Curioso como o mundo é feito de coincidências. Alguém mais místico certamente retrucaria que não há coincidências. Eu, mesmo não sendo místico, vejo, às vezes, que há mais coisas que a razão pura e simples.
Por exemplo, eu decidi escrever por razões que não tem nada a ver com a razão. E escolhi um nome racional para o meu "projeto": Atlas. De onde veio esse nome?
Na mitologia grega Atlas era um titã que participou da uma tentativa frustrada de subjugar os deuses do Olimpo. Cada titã teve o seu castigo, dado por Zeus. Para Atlas, a punição foi a de sustentar o céu em suas costas, eternamente.
No entanto, para mim Atlas é mais que uma figura de inúmeras versões de lendas gregas: atlas é uma - a primeira - das sete vértebras da coluna cervical, aquela que sustenta o crânio. Aprendi isso em aulas de anatomia que tive há muitos anos atrás, na mesma época em que descobria as estrelas do céu e, assim, a palavra "atlas" sempre ficou com esse significado especial para mim.
No senso comum, entretanto, um atlas é um livro cheio de mapas. Eu me lembro bem do primeiro que tive, quando eu mal sabia ler: na capa havia uma belíssima imagem da Terra, vista da Lua; em cada página um pedaço do mundo, onde ainda se encontrava o Estado da Guanabara.
A infância e a juventude passaram, ficou a vontade de escrever, num sentido literário: inumeráveis páginas foram gastas para que eu exercitasse os músculos da escrita. Quantas árvores ajudei a destruir inutilmente com palavras perdidas... De qualquer modo, eu sempre imaginei que o primeiro filho literário que eu tivesse se chamaria "atlas". E só agora, depois de anos sem direção, ao sabor dos ventos, criei coragem para finalmente criar um único personagem, que sou eu e não sou.
Meu alter-ego literário praticamente não tem interlocutores: o mundo é só ele. Logo, o único mundo que ele pode descrever é o de seus pensamentos, o único atlas que ele pode escrever é o de suas viagens imaginárias, obtidas de mim. Diferente dele, porém, eu, que vivo no mundo real, convivo com outros protagonistas. Eu tenho um emprego, uma família, mulher e filhos. Ele só existe nas palavras que eu crio.
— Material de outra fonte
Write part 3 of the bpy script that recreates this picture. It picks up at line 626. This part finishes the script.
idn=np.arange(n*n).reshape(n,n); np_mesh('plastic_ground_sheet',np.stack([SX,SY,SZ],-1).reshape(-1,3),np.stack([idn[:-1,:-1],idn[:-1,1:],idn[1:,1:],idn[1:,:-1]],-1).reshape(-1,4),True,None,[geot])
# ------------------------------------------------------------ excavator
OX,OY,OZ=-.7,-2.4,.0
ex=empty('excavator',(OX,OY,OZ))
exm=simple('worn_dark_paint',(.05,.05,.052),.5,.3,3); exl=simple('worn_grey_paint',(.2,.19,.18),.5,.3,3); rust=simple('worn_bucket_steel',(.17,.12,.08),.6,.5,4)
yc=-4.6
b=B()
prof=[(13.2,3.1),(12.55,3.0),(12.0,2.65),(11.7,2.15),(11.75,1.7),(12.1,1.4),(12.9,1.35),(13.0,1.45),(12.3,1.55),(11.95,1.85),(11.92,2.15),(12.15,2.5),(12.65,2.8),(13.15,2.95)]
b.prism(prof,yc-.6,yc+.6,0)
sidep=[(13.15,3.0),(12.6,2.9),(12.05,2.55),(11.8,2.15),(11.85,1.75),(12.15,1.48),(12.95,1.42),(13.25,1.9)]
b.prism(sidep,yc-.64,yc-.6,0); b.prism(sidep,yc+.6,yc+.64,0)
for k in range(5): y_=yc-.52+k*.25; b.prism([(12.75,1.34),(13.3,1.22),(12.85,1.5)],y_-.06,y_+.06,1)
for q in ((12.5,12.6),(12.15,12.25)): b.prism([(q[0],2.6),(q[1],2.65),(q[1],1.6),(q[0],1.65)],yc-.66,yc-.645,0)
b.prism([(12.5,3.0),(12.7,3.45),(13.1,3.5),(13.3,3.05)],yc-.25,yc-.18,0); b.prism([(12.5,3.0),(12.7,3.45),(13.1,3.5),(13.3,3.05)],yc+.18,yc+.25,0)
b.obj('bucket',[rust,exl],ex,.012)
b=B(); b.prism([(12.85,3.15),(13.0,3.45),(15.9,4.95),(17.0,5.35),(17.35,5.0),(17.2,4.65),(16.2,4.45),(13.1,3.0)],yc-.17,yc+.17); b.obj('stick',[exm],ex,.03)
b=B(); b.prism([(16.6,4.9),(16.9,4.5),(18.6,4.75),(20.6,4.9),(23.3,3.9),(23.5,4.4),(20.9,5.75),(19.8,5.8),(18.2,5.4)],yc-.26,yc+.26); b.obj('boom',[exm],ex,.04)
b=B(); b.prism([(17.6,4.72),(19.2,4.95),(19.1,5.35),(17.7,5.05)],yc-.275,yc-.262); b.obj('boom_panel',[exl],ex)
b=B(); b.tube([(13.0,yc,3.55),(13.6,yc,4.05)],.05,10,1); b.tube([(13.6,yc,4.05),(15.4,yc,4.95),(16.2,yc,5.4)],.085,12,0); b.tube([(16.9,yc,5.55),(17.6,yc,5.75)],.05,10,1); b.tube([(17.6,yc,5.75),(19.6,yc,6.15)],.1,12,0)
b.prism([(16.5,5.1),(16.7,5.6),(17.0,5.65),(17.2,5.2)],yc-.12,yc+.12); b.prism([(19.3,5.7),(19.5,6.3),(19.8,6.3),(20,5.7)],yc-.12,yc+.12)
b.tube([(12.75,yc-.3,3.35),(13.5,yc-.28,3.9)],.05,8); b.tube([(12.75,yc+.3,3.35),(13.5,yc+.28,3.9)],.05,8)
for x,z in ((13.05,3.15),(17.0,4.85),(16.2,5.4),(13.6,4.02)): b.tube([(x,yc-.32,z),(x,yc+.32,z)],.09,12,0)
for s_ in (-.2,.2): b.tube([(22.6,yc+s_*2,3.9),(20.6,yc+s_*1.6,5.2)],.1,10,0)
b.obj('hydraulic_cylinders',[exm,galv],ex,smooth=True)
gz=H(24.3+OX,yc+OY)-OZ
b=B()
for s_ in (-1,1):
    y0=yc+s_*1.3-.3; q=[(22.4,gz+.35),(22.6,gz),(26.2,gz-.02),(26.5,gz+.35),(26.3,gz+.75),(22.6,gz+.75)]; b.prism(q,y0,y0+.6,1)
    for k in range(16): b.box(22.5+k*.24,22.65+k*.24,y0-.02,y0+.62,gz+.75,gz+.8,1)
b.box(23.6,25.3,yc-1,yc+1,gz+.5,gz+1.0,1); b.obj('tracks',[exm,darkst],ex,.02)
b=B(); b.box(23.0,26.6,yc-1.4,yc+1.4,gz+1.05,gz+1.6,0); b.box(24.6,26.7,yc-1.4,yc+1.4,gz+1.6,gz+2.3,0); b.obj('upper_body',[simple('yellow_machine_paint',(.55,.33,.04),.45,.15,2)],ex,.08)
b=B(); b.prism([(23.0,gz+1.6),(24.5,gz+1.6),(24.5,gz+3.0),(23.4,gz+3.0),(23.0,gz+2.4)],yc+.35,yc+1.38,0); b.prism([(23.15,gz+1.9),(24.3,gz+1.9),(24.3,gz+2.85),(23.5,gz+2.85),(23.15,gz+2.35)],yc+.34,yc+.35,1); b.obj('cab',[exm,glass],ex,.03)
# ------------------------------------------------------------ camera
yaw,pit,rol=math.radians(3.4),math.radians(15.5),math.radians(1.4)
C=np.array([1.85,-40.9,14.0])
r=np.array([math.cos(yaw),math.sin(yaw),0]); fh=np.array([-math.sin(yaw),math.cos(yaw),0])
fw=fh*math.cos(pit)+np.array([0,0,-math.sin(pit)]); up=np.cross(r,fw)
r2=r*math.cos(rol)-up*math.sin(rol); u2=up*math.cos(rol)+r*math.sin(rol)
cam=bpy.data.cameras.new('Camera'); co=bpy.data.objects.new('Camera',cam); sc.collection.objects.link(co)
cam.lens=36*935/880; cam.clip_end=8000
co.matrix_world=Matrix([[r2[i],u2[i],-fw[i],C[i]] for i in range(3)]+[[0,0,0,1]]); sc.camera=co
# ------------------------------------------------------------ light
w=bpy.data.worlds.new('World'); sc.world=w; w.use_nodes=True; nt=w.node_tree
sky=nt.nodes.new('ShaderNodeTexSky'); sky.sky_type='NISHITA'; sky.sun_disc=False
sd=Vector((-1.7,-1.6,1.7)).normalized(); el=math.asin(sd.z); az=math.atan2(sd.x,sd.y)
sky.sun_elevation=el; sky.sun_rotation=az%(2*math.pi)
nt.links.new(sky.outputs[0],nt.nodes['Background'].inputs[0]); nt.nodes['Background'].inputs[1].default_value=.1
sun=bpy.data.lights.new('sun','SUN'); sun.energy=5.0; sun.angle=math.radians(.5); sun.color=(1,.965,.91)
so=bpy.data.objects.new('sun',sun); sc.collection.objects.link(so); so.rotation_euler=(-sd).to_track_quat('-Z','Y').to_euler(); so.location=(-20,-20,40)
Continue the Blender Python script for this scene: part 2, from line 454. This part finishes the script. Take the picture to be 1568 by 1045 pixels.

E eu, às vezes, creio que também eu sou ficção...
Na semana em que, chegando em casa de viagem, decidi invocar as musas e libertar as palavras que eu mantinha guardadas, encontrei minha filha brincando com uma coleção de fascículos que comecei a comprar para ela, antes de viajar, em uma banca de revistas. No primeiro fascículo, lançado antes de minha viagem, veio como um brinde um crânio. No segundo, lançado depois de minha decisão, e que só vi bem depois de começar a escrever, vieram o cérebro e o começo da coluna: atlas estava lá, visível, sustenatdo o crânio, acima de áxis e mais um punhado de vértebras.
Se eu fosse místico, diria que nada é coincidência. No entanto, eu, não não sou místico: creio que apenas há mais mar do que terra, com profundezas que escondem mais do que qualquer escritor pode sonhar, com mais do que palavras podem descrever. Por isso mesmo, navegar é preciso, e mapear talvez seja mais.